I have done some searching and have not cleared up all of my questions. Eventually I will be bottling my Supplication Clone and would like to cork and Cap the bottles for aging. 1- Can I cork my regular Homebrew store 12 oz beer bottles or are they too weak? 2- Which size cork works best if I am able to use the regular beer bottles mentioned above? 3- Do i just put the cap on as normal after corking? I read something about steaming the cap on?......Please explain. Thanks for the help friends.
I might be mistaken, but I think hes talking about cork and caging. Otherwise, i have no idea what OP is talking about
You should be able to cage normal bottles, but they arent suited to high vols of co2 you might want in a sour, if your simply doing 12oz bottles it would be much cheaper and easier to simply cap the bottles, save the time and more importantly $$ on bigger bottles to cage
I would use Belgian 750s or the short 350ml and 25.5 corks and standard cages. No steaming required just a floor corker. Don't mess with corks in 12oz not only are most thinner at the neck it takes longer to cork/cage and doesn't look as nice as the Belgian bottles in my opinion.

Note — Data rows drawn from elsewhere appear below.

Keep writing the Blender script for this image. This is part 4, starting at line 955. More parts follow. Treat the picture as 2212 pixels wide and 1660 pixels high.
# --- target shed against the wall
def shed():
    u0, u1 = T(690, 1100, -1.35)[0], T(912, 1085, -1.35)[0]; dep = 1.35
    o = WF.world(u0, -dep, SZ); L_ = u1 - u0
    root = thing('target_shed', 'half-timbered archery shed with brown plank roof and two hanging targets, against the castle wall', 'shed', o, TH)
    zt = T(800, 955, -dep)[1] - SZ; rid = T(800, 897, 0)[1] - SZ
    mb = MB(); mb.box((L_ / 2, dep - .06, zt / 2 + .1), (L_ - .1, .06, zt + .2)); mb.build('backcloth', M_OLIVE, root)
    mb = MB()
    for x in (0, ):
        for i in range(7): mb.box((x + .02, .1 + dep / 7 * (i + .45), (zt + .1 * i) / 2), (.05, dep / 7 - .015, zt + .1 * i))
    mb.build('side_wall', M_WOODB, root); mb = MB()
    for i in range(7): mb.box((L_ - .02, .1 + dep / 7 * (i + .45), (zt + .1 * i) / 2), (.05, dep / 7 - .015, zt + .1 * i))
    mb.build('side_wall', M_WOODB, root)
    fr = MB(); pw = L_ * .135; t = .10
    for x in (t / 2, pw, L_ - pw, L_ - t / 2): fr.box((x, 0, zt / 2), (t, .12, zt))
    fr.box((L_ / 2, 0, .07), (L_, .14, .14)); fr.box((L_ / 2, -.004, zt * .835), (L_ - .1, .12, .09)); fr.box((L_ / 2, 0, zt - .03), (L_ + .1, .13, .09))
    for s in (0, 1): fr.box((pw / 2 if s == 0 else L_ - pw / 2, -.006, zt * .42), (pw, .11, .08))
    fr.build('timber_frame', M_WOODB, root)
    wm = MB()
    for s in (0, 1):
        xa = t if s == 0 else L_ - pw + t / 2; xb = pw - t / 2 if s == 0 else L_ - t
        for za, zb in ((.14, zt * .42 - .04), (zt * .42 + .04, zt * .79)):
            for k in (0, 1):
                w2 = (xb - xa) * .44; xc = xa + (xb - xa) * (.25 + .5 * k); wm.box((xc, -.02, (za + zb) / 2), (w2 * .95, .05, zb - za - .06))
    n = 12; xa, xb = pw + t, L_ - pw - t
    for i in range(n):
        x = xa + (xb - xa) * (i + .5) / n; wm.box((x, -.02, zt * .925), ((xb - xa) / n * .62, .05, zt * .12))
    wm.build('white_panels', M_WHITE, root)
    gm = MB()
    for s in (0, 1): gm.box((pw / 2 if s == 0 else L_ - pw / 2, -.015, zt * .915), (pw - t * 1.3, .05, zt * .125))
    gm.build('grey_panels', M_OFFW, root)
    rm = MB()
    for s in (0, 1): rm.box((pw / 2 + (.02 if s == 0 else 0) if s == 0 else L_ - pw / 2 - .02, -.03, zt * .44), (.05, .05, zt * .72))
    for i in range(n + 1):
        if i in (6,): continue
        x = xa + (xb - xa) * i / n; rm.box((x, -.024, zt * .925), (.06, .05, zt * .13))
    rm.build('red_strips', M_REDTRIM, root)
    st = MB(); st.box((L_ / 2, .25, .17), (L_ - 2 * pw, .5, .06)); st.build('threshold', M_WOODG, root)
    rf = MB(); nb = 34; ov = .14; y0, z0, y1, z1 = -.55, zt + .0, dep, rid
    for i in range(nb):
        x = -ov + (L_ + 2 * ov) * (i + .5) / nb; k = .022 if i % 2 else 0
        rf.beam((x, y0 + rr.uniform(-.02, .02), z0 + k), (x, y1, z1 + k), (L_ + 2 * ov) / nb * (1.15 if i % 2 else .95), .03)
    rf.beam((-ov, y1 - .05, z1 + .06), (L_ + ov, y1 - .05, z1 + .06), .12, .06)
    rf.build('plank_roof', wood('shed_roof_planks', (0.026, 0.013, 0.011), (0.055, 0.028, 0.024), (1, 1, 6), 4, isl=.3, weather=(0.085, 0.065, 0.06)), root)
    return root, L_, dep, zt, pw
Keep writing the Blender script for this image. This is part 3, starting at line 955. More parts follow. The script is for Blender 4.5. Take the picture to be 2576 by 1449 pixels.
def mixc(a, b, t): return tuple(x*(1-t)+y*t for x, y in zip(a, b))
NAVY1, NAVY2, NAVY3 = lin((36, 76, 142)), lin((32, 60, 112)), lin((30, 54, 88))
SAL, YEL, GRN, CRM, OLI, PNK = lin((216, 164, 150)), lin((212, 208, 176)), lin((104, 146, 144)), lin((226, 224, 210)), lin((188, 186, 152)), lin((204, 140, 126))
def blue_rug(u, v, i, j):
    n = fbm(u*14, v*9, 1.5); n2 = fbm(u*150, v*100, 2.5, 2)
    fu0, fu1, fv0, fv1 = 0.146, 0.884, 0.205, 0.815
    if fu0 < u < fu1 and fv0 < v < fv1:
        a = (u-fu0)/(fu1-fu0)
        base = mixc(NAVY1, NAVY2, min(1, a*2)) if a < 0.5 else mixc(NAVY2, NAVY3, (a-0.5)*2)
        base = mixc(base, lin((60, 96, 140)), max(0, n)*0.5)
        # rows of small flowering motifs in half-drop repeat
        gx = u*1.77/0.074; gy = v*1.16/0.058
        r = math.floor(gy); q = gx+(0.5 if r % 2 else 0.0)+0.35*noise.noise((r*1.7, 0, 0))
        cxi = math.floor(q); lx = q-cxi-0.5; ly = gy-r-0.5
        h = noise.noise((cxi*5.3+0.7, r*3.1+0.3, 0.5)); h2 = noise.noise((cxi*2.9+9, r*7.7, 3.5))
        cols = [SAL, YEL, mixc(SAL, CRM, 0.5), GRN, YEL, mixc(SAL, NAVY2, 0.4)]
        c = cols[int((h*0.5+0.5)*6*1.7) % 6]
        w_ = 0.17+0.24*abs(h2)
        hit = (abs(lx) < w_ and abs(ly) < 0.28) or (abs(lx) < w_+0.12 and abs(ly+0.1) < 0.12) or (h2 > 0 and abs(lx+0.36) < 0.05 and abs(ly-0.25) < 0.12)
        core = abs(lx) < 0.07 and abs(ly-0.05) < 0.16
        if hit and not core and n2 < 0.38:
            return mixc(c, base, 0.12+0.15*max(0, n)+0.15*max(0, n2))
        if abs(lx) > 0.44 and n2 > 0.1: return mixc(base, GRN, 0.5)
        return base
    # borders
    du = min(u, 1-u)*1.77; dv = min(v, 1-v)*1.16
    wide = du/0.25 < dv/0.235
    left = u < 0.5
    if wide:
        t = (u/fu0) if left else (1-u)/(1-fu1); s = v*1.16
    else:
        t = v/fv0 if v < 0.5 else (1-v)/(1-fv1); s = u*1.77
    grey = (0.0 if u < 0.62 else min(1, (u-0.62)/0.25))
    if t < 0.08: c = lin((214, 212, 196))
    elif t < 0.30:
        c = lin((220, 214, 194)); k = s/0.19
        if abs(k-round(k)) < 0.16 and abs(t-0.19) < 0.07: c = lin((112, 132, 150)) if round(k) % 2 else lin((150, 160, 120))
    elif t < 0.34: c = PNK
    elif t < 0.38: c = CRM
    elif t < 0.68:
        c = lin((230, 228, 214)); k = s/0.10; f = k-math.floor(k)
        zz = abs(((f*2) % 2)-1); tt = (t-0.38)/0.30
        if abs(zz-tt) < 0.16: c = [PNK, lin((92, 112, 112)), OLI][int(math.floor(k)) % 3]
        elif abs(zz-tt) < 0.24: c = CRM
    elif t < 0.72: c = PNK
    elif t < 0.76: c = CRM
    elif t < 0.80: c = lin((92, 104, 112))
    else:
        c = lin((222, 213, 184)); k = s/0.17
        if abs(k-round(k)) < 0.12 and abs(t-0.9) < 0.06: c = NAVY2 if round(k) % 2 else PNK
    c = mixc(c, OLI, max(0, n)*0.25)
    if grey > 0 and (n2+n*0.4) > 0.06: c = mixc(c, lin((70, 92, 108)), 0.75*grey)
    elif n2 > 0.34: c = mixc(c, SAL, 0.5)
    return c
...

The corking press I use would almost definitely break regular bottles. I do 750s and 375s...and as mentioned earlier I don't think it's really necessary, but I do like it and does give me peace of mind in bottling sours.
To tag onto this post, do those of you who use corks and cages lay the bottles on there sides or maintain upright? A couple years ago I bottled a flanders red and corked half of the batch in Belgian bottles. All of the corked bottles never carbonated and the ones I did with caps were fine. I was wondering if I lost all my CO2 through the dry corks?
I'm sure it is possible but I have had some corked bottles that were more than 8yrs old and they were carbed fine. I'm sure if the wrong size corked was used there could be some issues.
I keep them upright and they've carbonated fine. There must have been some sort of issue with your corks.